> [Directive]:
Identify all lines in the data containing the string "core". Copy them out.

> [Extracted information]:
============
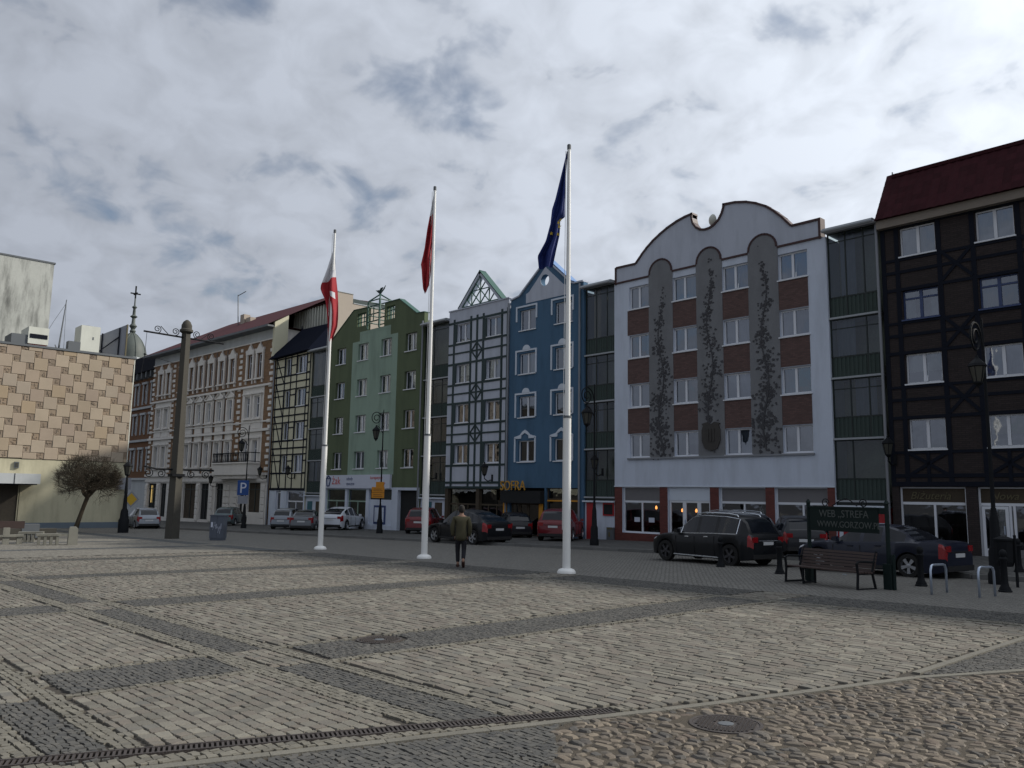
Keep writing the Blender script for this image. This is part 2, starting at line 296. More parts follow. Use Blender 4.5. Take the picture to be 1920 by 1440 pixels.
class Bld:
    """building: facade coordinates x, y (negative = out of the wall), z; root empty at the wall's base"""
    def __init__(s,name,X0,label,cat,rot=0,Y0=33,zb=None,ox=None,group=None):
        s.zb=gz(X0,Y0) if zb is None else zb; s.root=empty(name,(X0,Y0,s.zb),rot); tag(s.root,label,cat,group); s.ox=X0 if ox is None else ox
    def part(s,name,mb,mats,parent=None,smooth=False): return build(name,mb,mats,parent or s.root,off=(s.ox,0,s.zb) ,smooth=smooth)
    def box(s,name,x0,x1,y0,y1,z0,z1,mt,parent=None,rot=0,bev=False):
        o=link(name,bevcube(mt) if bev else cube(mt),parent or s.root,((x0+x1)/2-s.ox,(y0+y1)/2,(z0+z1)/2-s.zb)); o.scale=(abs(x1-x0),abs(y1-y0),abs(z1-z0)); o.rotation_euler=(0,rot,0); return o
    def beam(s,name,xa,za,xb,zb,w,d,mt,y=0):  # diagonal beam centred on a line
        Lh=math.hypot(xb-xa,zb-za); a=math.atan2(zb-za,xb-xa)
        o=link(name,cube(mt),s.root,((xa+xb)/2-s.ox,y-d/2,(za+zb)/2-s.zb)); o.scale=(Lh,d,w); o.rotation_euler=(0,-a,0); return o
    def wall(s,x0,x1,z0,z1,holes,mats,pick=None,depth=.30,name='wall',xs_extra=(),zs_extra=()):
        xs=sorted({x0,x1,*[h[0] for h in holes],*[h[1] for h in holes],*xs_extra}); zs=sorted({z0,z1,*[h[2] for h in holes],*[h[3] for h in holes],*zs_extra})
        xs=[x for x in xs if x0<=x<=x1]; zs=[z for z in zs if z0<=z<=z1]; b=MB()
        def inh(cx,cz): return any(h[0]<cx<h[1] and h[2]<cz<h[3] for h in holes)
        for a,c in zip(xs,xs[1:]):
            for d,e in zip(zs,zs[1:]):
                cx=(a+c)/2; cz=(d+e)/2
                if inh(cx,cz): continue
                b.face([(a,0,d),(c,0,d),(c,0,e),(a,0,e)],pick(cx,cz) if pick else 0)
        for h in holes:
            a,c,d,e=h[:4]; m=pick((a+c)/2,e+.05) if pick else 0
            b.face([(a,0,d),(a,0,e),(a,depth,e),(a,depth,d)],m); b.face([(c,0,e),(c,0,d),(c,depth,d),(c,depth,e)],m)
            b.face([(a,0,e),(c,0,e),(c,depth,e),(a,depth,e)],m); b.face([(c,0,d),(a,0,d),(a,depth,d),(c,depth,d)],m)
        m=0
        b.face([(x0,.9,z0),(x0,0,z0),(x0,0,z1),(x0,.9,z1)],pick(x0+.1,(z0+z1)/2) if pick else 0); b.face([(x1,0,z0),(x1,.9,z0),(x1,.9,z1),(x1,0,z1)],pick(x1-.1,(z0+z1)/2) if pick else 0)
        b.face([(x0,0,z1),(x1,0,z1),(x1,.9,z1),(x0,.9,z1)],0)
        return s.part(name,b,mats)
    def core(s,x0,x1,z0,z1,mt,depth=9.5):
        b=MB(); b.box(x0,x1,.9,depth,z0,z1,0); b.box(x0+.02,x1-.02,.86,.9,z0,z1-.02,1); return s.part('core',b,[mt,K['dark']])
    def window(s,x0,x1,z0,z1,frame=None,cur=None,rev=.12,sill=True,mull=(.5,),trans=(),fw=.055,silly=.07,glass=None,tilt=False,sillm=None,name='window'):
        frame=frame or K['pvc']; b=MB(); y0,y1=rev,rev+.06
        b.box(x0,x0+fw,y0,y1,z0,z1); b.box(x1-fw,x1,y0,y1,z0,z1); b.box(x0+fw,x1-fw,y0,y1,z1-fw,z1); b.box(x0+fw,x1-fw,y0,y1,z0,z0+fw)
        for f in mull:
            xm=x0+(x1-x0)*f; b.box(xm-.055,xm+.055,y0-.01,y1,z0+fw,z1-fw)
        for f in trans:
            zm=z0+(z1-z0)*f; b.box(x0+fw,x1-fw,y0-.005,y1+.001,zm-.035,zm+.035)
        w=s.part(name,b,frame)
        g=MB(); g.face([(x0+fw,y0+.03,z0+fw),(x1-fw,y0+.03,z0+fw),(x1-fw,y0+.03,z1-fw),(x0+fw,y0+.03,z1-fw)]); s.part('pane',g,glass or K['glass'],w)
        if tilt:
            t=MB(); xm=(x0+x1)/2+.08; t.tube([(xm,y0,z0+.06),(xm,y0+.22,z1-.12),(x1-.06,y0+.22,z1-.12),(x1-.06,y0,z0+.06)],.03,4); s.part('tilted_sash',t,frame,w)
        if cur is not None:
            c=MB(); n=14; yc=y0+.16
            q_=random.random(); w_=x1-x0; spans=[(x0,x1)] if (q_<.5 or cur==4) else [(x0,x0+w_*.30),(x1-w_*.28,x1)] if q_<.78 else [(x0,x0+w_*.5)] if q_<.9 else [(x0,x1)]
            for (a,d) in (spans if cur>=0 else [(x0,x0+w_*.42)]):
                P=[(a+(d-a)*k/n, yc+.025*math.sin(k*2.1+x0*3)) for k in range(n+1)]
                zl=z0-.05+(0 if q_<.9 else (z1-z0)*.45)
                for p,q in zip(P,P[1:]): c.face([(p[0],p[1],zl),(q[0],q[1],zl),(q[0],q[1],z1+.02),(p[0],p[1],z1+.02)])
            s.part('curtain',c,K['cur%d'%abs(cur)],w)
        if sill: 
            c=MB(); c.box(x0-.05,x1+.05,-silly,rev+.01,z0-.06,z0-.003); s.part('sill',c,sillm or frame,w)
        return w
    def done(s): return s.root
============
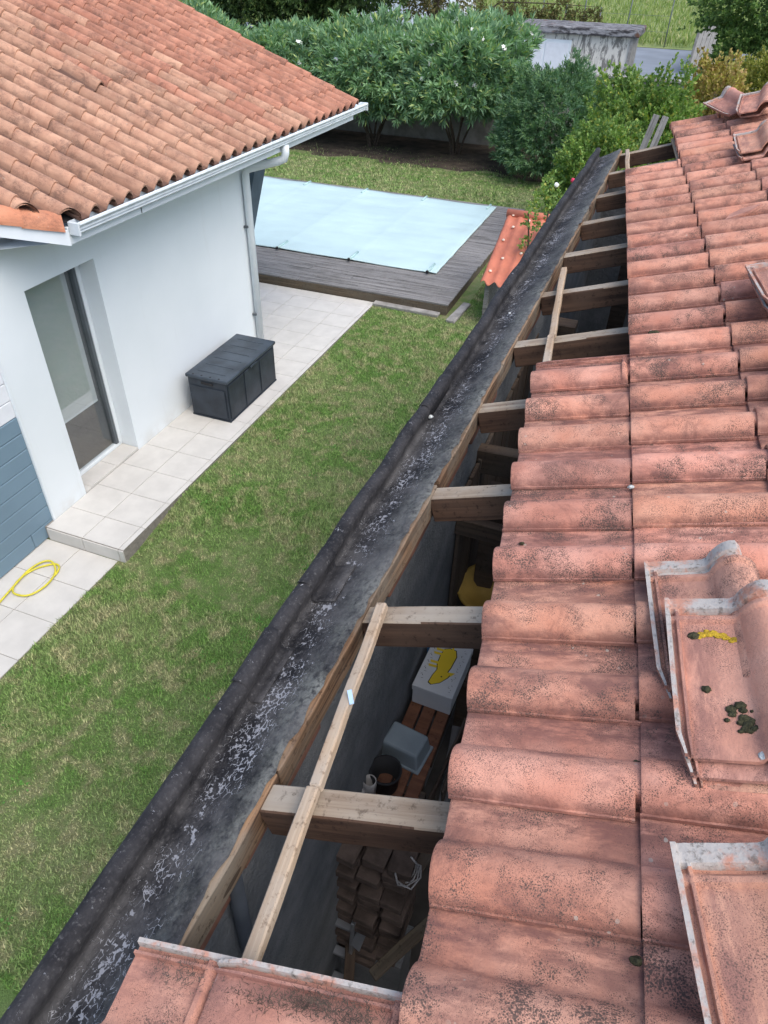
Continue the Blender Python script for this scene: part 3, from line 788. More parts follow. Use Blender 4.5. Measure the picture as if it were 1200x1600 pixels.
============
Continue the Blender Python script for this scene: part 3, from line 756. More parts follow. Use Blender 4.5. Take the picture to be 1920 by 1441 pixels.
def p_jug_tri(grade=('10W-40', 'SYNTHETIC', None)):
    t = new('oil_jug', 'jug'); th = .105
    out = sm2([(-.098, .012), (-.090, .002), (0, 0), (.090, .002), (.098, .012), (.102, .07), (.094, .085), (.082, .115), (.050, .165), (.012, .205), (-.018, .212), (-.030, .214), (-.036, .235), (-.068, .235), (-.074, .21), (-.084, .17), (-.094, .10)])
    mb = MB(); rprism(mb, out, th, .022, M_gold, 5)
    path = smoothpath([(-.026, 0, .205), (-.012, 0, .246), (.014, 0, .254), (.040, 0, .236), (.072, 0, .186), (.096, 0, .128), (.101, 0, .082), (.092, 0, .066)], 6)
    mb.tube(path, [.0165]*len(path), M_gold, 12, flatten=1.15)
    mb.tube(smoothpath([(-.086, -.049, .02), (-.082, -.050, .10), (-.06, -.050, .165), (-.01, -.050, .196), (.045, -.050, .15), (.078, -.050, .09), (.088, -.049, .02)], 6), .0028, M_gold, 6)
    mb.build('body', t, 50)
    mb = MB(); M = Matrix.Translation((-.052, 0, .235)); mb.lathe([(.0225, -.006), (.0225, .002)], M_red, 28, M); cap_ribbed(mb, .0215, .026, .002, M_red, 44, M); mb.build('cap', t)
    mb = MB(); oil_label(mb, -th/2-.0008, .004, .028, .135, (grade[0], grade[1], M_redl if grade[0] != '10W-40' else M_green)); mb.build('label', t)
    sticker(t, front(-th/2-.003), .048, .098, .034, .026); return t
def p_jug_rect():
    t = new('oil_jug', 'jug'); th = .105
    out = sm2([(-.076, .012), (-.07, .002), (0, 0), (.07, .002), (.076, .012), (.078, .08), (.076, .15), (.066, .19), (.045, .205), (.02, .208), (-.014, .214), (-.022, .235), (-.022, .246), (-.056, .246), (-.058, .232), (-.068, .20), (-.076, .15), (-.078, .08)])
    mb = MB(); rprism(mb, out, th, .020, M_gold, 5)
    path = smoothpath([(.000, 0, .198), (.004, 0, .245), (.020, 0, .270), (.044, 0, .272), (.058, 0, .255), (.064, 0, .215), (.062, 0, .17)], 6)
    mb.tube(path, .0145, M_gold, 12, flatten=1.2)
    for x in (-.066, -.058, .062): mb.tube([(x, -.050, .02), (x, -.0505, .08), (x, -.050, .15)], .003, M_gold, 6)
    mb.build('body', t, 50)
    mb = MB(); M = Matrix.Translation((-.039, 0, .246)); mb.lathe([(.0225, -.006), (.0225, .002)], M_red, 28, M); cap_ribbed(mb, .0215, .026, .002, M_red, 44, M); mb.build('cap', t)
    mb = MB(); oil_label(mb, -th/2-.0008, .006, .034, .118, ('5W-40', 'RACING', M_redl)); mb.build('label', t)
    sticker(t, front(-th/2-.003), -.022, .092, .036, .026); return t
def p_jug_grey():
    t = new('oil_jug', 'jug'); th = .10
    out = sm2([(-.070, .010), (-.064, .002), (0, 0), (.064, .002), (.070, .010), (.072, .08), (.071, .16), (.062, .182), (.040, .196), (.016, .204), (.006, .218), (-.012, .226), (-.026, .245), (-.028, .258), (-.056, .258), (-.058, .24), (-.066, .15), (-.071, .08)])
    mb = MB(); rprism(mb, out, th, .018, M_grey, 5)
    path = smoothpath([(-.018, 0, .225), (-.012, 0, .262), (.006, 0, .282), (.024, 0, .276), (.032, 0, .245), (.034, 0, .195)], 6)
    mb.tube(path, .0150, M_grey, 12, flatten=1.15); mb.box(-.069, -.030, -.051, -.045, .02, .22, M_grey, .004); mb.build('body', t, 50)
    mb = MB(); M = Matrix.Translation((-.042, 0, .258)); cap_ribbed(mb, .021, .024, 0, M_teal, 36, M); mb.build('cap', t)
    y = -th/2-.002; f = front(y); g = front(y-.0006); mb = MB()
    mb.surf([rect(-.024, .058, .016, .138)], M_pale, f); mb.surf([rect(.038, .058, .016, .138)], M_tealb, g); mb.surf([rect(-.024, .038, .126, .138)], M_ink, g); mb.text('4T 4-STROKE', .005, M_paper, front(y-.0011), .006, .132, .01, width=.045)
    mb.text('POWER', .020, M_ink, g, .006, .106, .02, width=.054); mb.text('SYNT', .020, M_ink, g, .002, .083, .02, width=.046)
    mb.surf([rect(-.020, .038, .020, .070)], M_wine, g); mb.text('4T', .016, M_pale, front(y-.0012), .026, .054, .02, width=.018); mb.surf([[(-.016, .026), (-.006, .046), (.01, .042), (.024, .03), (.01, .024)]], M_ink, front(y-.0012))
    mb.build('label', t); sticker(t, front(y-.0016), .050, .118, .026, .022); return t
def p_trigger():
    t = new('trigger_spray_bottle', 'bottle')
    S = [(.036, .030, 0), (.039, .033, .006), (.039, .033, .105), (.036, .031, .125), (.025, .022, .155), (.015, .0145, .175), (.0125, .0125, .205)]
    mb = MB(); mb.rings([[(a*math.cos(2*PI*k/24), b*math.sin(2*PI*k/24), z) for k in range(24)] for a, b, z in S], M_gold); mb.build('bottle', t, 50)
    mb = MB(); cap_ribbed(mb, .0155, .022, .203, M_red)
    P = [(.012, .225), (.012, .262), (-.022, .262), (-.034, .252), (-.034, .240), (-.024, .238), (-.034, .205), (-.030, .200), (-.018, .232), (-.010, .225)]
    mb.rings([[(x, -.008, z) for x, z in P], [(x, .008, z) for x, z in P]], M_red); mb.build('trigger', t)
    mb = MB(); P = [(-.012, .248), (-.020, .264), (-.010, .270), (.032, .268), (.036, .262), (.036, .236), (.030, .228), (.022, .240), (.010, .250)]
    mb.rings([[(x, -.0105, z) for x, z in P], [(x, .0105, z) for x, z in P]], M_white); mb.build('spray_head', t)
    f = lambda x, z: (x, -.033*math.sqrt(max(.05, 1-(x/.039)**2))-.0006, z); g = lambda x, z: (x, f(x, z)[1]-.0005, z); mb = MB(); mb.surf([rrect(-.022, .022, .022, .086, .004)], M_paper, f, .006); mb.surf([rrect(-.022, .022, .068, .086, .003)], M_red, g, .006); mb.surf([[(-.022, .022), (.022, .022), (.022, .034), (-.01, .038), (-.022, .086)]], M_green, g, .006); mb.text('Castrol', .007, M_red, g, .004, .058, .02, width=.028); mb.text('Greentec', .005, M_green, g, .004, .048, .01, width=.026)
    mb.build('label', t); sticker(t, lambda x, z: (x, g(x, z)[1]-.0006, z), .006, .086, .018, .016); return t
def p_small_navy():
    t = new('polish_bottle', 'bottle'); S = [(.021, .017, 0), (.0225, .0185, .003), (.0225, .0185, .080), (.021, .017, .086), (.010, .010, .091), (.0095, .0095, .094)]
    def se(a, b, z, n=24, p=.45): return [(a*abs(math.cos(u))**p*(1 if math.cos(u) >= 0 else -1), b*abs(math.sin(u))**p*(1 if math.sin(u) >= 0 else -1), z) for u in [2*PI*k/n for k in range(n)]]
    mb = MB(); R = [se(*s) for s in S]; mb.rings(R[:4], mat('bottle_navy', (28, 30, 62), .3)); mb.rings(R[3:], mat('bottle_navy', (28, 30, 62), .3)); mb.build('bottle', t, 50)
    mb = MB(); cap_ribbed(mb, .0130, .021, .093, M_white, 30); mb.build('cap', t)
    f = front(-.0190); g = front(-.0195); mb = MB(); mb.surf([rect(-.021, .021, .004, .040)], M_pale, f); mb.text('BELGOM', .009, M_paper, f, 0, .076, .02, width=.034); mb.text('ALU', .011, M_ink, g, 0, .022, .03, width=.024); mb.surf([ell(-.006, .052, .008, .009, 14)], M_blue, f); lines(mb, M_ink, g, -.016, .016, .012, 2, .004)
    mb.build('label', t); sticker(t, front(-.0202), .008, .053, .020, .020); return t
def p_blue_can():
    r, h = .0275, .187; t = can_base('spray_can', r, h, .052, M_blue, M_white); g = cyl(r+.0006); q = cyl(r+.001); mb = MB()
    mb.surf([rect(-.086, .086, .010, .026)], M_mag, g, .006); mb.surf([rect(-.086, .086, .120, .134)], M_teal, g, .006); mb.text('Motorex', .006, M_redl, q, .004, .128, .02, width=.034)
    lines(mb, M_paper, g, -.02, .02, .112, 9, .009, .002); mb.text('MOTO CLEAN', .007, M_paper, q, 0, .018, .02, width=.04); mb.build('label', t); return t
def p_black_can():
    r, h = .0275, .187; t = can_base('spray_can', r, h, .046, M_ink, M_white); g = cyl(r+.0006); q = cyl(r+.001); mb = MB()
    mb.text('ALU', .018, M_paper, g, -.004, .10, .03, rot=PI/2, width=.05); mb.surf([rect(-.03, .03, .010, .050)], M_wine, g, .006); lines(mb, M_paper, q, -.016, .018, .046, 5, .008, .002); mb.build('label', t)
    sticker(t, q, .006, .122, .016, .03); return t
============
> [Task response]:
    def core(s,x0,x1,z0,z1,mt,depth=9.5):
        b=MB(); b.box(x0,x1,.9,depth,z0,z1,0); b.box(x0+.02,x1-.02,.86,.9,z0,z1-.02,1); return s.part('core',b,[mt,K['dark']])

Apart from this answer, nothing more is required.